Mosca adesso ha fretta, così i rischi aumentano

Tra gli stucchi dorati e i tappeti rossi del Cremlino si consuma oggi quella che potrebbe diventare una delle pagine più drammatiche della storia contemporanea. Vladimir Putin firma l’annessione alla Russia delle Repubbliche di Donetsk e di Lugansk, e dei territori delle regioni di Kherson e Zaporozhye controllate dai russi.

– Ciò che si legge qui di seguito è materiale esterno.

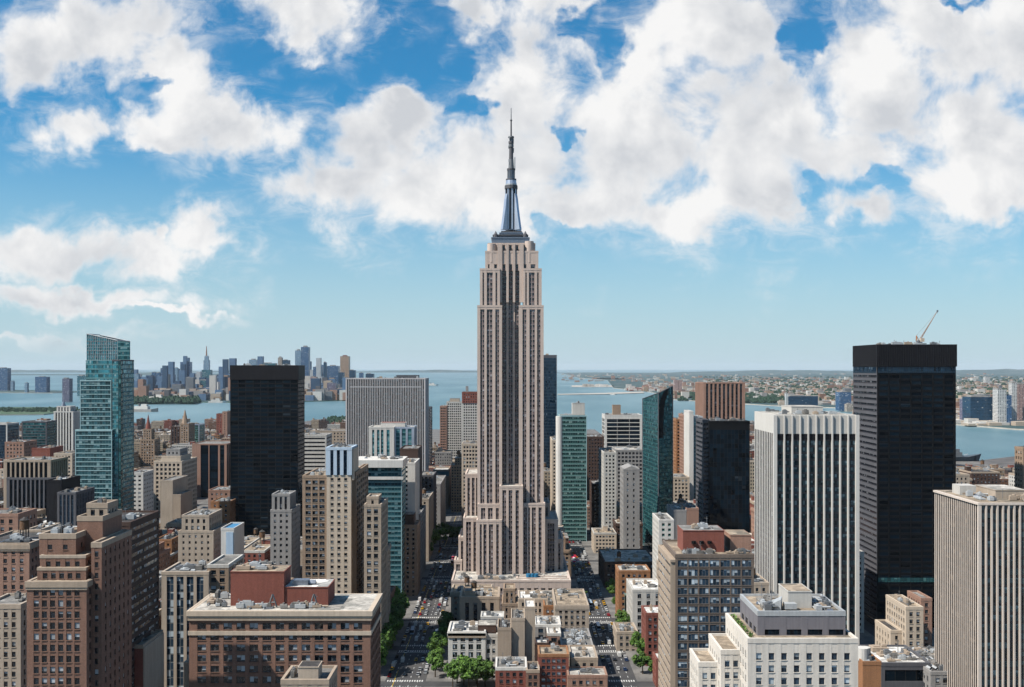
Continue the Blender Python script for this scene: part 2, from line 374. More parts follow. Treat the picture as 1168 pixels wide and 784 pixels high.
    def done(s):
        names = {}
        for (part, _), (mb, mat) in s.W.items():
            if mb.Fc: mb.build(part, mat, s.root, s.o)
        ws = s.wins
        cx = (s.foot[0][0]+s.foot[0][1])/2
        inner = 'W' if cx > 0 else 'E'
        ws.sort(key=lambda q: (({'S': 0, inner: 1}).get(q[0], 2), -q[2]))
        def pos(q):
            f, u, z = q[0], q[1], q[2]; x0, x1, y0 = q[9]; e = .03
            return (x0+u, y0-e, z) if f == 'S' else (x1+e, y0+u, z) if f == 'E' else (x0-e, y0+u, z)
        rest = {}
        for i, q in enumerate(ws):
            p = pos(q)
            if i < s.maxwin:
                if q[6] == 1:
                    o = bpy.data.objects.new(q[8], pane_mesh(q[3], q[4], q[0], q[5], q[7]))
                    o.location = (p[0]-s.o[0], p[1]-s.o[1], p[2]); C.objects.link(o); o.parent = s.root
                    continue
                b = MB()
            else:
                if q[7].name not in rest: rest[q[7].name] = (MB(), q[7], q[8])
                b = rest[q[7].name][0]
            hw, hh = q[3]/2, q[4]/2; x, y, z = p
            uv = ((0, 0), (q[5], 0), (q[5], q[6]), (0, q[6]))
            if q[0] == 'S': c = [(x-hw,y,z-hh),(x+hw,y,z-hh),(x+hw,y,z+hh),(x-hw,y,z+hh)]
            elif q[0] == 'E': c = [(x,y-hw,z-hh),(x,y+hw,z-hh),(x,y+hw,z+hh),(x,y-hw,z+hh)]
            else: c = [(x,y+hw,z-hh),(x,y-hw,z-hh),(x,y-hw,z+hh),(x,y+hw,z+hh)]
            b.quad(*c, uv)
            if i < s.maxwin: b.build(q[8], q[7], s.root, s.o)
        for b, mt, nm in rest.values(): b.build(nm, mt, s.root, s.o, kind='stuff')
        if s.phrase is not None:
            for (x0, x1, y0, y1, z1) in s.foot:
                HEROES.append(dict(ph=s.phrase, d=y0, x0=x0, x1=x1, y0=y0, y1=y1, z=z1, vis=s.vis or 784))
        return s

M = dict(
 metal=wall('metal', (.22,.23,.24), .5, metal=.3), lightmetal=wall('light metal', (.55,.57,.58), .5, metal=.2), wood=wall('tank wood', (.16,.10,.065), .9),
 roof_grey=wall('grey roof', (.26,.25,.24), .95, .8), roof_light=wall('light roof', (.52,.50,.46), .9, .6), roof_dark=wall('dark roof', (.07,.07,.07), .95, .8),
 roof_tan=wall('tan roof', (.38,.32,.25), .95, .7), roof_white=wall('white roof', (.70,.69,.66), .9, .4),
 brown=wall('brown brick', (.26,.165,.13), .9, .25, True), redbrown=wall('red brick', (.25,.105,.085), .9, .25, True), orange=wall('orange brick', (.36,.20,.12), .9, .25, True),
 tanbrick=wall('tan brick', (.37,.285,.22), .9, .2, True), tanstone=wall('tan stone', (.44,.365,.295), .85), warmwhite=wall('warm white stone', (.80,.75,.68), .85, .16), cream=wall('cream', (.62,.53,.435), .85, .15),
 beige=wall('beige', (.48,.41,.34), .85), white=wall('white concrete', (.72,.70,.66), .8, .14), offwhite=wall('off white stone', (.62,.60,.56), .8, .16),
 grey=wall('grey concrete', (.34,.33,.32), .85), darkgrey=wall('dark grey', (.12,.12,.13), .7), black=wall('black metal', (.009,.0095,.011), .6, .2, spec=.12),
 blackpanel=wall('black panel', (.020,.0195,.022), .55, .2, spec=.12), limestone=wall('limestone', (.66,.555,.49), .85, .16, streak=.25), pinkbrick=wall('pink brick', (.38,.25,.20), .9, .2, True),
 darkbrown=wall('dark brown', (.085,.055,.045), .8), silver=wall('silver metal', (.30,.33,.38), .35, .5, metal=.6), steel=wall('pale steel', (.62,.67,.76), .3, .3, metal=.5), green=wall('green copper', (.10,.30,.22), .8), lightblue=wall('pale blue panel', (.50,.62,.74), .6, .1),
)
def roofm(name, col):
    m = bpy.data.materials.new(name); m.use_nodes = True; k = NT(m.node_tree); oc = k.n('ShaderNodeTexCoord').outputs['Object']
    vo = k.n('ShaderNodeTexVoronoi', distance='CHEBYCHEV'); k.put(vo.inputs['Vector'], k.v('MULTIPLY', k.v('ADD', oc, (13.3, 7.7, 0)), (1, 1, 0))); vo.inputs['Scale'].default_value = .16
    sc = k.n('ShaderNodeSeparateColor'); k.put(sc.inputs[0], vo.outputs['Color'])
    st = k.ss(k.noise(oc, .35, 6, .7, .6), .42, .62); fine = k.noise(oc, 2.5, 3, .7)
    f = k.m('MULTIPLY', k.m('MULTIPLY_ADD', sc.outputs[0], .55, .66), k.m('MULTIPLY_ADD', st, .42, .68)); f = k.m('MULTIPLY', f, k.m('MULTIPLY_ADD', fine, .5, .75))
    dark = k.m('MULTIPLY', k.m('GREATER_THAN', sc.outputs[1], .86), .5)
    c = k.mix(dark, k.v('SCALE', tuple(c_*.86 for c_ in col), scale=f), (.04, .048, .045))
    p = k.n('ShaderNodeBsdfPrincipled'); k.put(p.inputs['Base Color'], c); p.inputs['Roughness'].default_value = .9; p.inputs['Specular IOR Level'].default_value = .25
    k.t.links.new(p.outputs[0], k.n('ShaderNodeOutputMaterial').inputs[0]); return m
for nm_, c_ in (('roof_grey', (.25, .24, .225)), ('roof_light', (.50, .47, .42)), ('roof_dark', (.075, .07, .068)), ('roof_tan', (.36, .29, .215)), ('roof_white', (.74, .72, .68))): M[nm_] = roofm(nm_.replace('_', ' ')+' sheet', c_)
W = dict(
 win=cells('window glass', frame=(.09,.08,.075), glass=(.012,.018,.025), fx=.07, sp=.06, tp=.05, blind=.42, bcol=(.40,.43,.45), spec=.7),
 win2=cells('double window glass', frame=(.16,.15,.14), glass=(.014,.022,.030), fx=.06, sp=.06, tp=.06, blind=.5, bcol=(.40,.44,.47), spec=.7),
 bluewin=cells('blue window glass', frame=(.14,.14,.14), glass=(.035,.065,.10), fx=.05, sp=.05, tp=.05, blind=.6, bcol=(.50,.58,.63), metal=.3, tilt=.05),
 strip=cells('window strip', frame=(.36,.29,.26), glass=(.012,.014,.02), fx=.12, sp=.40, tp=.06, blind=.35, bcol=(.26,.25,.26), sp_col=(.14,.115,.12)),
 dark=cells('dark glass', frame=(.008,.009,.010), glass=(.003,.009,.016), fx=.04, sp=.02, tp=.02, metal=.0, blind=.03, bcol=(.02,.03,.04), var=1.3, tilt=.05, rough=.05, spec=.12),
 darkstrip=cells('dark strip', frame=(.03,.03,.035), glass=(.015,.018,.024), fx=.08, sp=.34, tp=.04, blind=.22, bcol=(.16,.16,.17), sp_col=(.045,.043,.05), var=1.0),
 teal=cells('teal glass', frame=(.05,.12,.14), glass=(.05,.20,.235), fx=.04, sp=.30, tp=.03, metal=.6, blind=.22, bcol=(.20,.32,.34), sp_col=(.10,.24,.26), var=.9, tilt=.07, rough=.08),
 brownstrip=cells('brown glass strip', frame=(.04,.035,.03), glass=(.012,.012,.014), fx=.04, sp=.34, tp=.04, blind=.22, bcol=(.11,.085,.065), sp_col=(.035,.024,.02), var=1.4, spec=.1, rough=.3),
 finglass=cells('dark fin glass', frame=(.03,.033,.036), glass=(.045,.078,.088), fx=.05, sp=.32, tp=.03, metal=.1, blind=.3, bcol=(.15,.22,.24), sp_col=(.06,.06,.065), var=1.5, tilt=.08),
 tealglass=cells('blue teal office glass', frame=(.04,.11,.13), glass=(.018,.075,.095), fx=.05, sp=.36, tp=.04, metal=.3, blind=.2, bcol=(.14,.25,.27), sp_col=(.07,.17,.19), var=1.1, tilt=.05),
 tealdeep=cells('deep teal glass', frame=(.02,.07,.08), glass=(.025,.10,.115), fx=.03, sp=.22, tp=.03, metal=.55, blind=.16, bcol=(.08,.20,.20), sp_col=(.02,.085,.09), var=1.1, tilt=.06, rough=.1),
 green=cells('green glass', frame=(.08,.16,.15), glass=(.014,.055,.058), fx=.08, sp=.36, tp=.04, metal=.35, blind=.25, bcol=(.18,.27,.25), sp_col=(.085,.19,.175), var=.9, tilt=.05),
 tealwin=cells('teal ribbon', frame=(.08,.16,.17), glass=(.03,.10,.12), fx=.05, sp=.05, tp=.03, metal=.35, blind=.3, bcol=(.22,.34,.35), tilt=.05),
 navy=cells('navy glass', frame=(.02,.04,.06), glass=(.012,.035,.065), fx=.03, sp=.25, tp=.03, metal=.4, blind=.08, bcol=(.05,.08,.11), sp_col=(.012,.03,.05), tilt=.03),
)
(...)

E nessuno, nemmeno lui, può sapere quali saranno le conseguenze di un tratto di penna che, dopo otto anni di guerra a bassa intensità e sette mesi di conflitto totale, pretende di strappare all’Ucraina il 15% più ricco di risorse del suo territorio. Già giovedì (29 settembre), a Mosca, circolavano voci sempre più frenetiche sul fatto che durante la cerimonia Putin, oggi, avrebbe fatto un discorso forte, decisivo. E molti, ovviamente, hanno cominciato a fare i conti con la minaccia che terrorizza tutti e che molti leader, dalla ex cancelliera tedesca Angela Merkel al presidente ucraino Volodymir Zelensky, invitano a prendere sul serio: l’utilizzo di bombe atomiche tattiche. Una cosa è certa: Putin adesso ha fretta. Il modo stesso in cui sono stati gestiti i referendum, in pratica dieci giorni tra la convocazione al voto e l’annessione, lo dimostra. E altrettanto dimostra la rapidità con cui è stata decisa e attuata la mobilitazione dei circa 300mila riservisti, le cui avanguardie sono già arrivate in Ucraina.

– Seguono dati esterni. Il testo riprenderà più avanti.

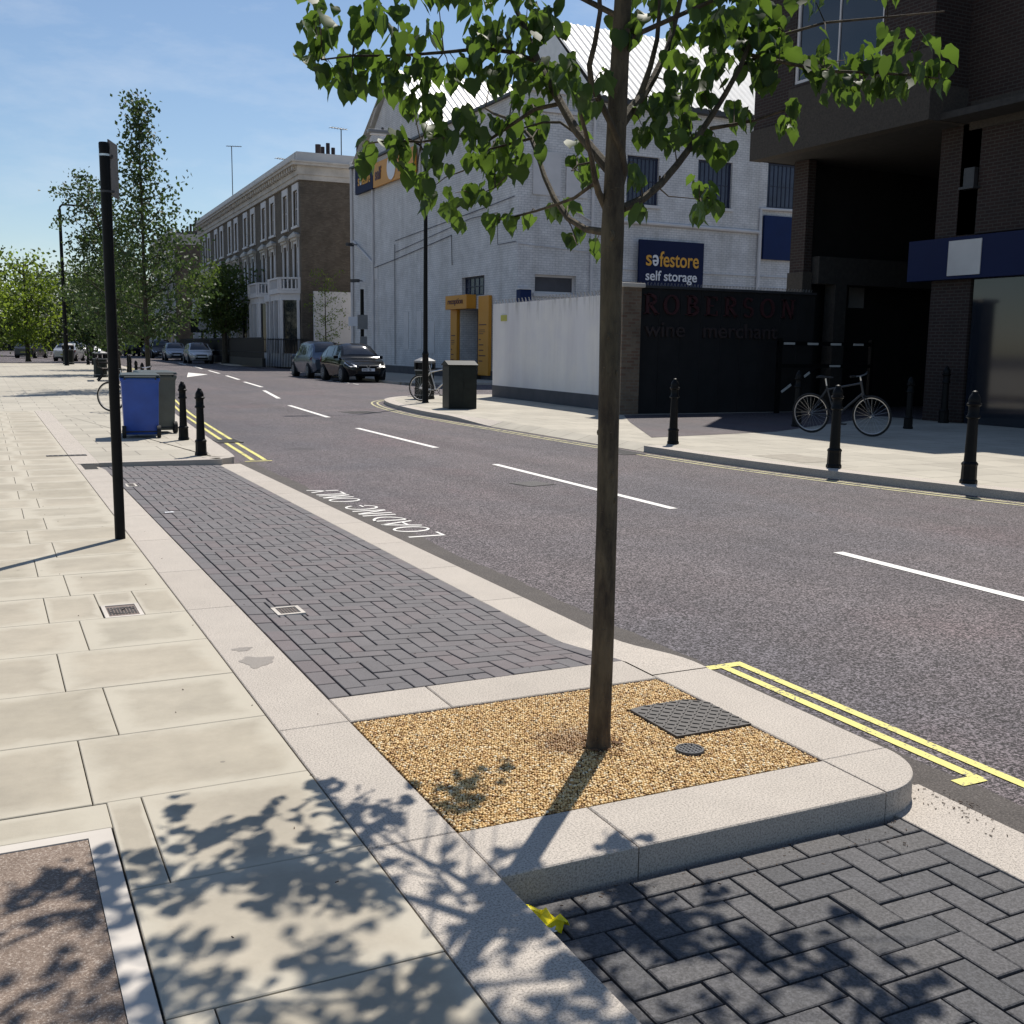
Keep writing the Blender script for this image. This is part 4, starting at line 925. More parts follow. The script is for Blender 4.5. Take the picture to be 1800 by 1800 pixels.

Conta la situazione sul campo di battaglia, dove l’esercito di Kiev sta raccogliendo successi. E forse conta anche la pressione delle sanzioni economiche. Ma più di tutto, crediamo, pesa sul Cremlino la situazione internazionale. Per molti mesi la Russia è riuscita a galleggiare su un equilibrio che la favoriva. Aveva l’Occidente compatto contro, ma molti Paesi importanti si erano sfilati, in cerca di autonomia e di vantaggi. Cina, India e Turchia, per fare solo qualche esempio, non avevano aderito alle sanzioni e, di fatto, spalleggiavano la Russia consentendole di difendere la stabilità economica e finanziare la guerra. La Cina importando gas e petrolio a tutto spiano ed esportando la tecnologia che Mosca non poteva più comprare in Occidente. L’interscambio commerciale tra Russia e Cina a fine 2022 toccherà i 200 miliardi di dollari, l’anno scorso aveva raggiunto i 146 e già pareva un record insuperabile. L’India, appena è partita l’invasione russa, ha cominciato a importare petrolio russo come mai prima. E l’astuto Erdogan, pur tenendosi in bilico tra Mosca e Kiev, ha comunque offerto alla Russia un transito commerciale e finanziario decisivo per arrivare anche ad altri mercati.

Tutto questo sta franando. Perché una breve stagione di caos può convenire a molti, soprattutto a quelli che cercano di guadagnare posizioni. Ma una lunga stagione di caos danneggia tutti. E la guerra in Ucraina sta durando troppo. Questo è stato, chiaramente, il messaggio che Cina, India e Turchia hanno recapitato a Putin durante il summit della Organizzazione per la Cooperazione di Shanghai che si è tenuto due settimane fa a Samarcanda. Non a caso, appena finito il summit, il Cremlino ha dato il via all’operazione referendum.

Bisogna adesso vedere quanto Putin vorrà, o per meglio dire dovrà, schiacciare l’acceleratore. Con l’annessione dei territori ucraini ha tracciato un confine, minacciando di difenderlo anche con le bombe atomiche. È davvero pronto a farlo? Ma soprattutto: potrà accontentarsi di qualcosa meno della «liberazione» totale del Donbass e del Sud dell’Ucraina, obiettivi più e più volte dichiarati come irrinunciabili? E come potrà ottenerla, essendo ora sulla difensiva sul campo di battaglia, nell’agone internazionale e persino in casa, dove il suo indice di approvazione ha perso 6 punti percentuali dopo la mobilitazione? Abbiamo finora vissuto momenti orribili, a causa di questa invasione. Ora viviamo quelli più pericolosi.